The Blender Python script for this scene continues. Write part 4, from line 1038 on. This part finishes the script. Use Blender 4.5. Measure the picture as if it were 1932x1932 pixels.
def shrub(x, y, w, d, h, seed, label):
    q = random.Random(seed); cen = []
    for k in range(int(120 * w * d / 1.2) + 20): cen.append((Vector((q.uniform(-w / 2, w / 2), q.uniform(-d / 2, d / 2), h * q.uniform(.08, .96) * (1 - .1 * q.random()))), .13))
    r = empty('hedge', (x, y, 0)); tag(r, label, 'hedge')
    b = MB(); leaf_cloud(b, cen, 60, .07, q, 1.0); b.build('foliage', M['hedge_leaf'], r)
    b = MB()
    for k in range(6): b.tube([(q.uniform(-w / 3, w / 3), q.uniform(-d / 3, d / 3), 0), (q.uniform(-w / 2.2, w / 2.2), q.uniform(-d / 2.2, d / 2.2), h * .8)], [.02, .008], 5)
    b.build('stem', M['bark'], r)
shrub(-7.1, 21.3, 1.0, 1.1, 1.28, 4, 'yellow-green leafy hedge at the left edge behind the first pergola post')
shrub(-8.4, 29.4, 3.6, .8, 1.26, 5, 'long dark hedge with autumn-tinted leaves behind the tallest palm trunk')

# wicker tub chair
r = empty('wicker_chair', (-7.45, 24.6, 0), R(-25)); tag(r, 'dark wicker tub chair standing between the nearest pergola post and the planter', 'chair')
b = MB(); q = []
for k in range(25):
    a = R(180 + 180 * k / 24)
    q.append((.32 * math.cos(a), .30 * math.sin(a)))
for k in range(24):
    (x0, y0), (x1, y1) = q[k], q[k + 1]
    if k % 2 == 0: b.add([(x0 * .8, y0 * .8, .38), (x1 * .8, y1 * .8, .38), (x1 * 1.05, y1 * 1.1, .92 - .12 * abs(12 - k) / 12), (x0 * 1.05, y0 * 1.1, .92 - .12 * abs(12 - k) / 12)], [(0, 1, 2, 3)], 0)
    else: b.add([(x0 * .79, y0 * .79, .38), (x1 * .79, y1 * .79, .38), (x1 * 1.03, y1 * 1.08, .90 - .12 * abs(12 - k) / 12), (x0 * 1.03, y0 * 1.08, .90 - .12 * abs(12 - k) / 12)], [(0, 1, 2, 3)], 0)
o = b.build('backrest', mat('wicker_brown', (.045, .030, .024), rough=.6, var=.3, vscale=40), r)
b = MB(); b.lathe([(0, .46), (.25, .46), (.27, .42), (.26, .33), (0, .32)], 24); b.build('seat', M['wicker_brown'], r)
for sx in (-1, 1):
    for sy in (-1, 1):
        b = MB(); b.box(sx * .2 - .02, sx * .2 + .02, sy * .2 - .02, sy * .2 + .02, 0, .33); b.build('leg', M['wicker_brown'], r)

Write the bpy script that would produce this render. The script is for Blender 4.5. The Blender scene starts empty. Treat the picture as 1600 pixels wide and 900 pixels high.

- [PROBLEM TO SOLVE]: Restate, please, word for word the span of records running from the first line to the line bearing "shrub(-8.4, 29.4, 3.6, .8, 1.26, 5, 'long", both included, and nothing outside it.

- [SOLUTION FOR THIS TASK]:
The Blender Python script for this scene continues. Write part 4, from line 1038 on. This part finishes the script. Use Blender 4.5. Measure the picture as if it were 1932x1932 pixels.
def shrub(x, y, w, d, h, seed, label):
    q = random.Random(seed); cen = []
    for k in range(int(120 * w * d / 1.2) + 20): cen.append((Vector((q.uniform(-w / 2, w / 2), q.uniform(-d / 2, d / 2), h * q.uniform(.08, .96) * (1 - .1 * q.random()))), .13))
    r = empty('hedge', (x, y, 0)); tag(r, label, 'hedge')
    b = MB(); leaf_cloud(b, cen, 60, .07, q, 1.0); b.build('foliage', M['hedge_leaf'], r)
    b = MB()
    for k in range(6): b.tube([(q.uniform(-w / 3, w / 3), q.uniform(-d / 3, d / 3), 0), (q.uniform(-w / 2.2, w / 2.2), q.uniform(-d / 2.2, d / 2.2), h * .8)], [.02, .008], 5)
    b.build('stem', M['bark'], r)
shrub(-7.1, 21.3, 1.0, 1.1, 1.28, 4, 'yellow-green leafy hedge at the left edge behind the first pergola post')
shrub(-8.4, 29.4, 3.6, .8, 1.26, 5, 'long dark hedge with autumn-tinted leaves behind the tallest palm trunk')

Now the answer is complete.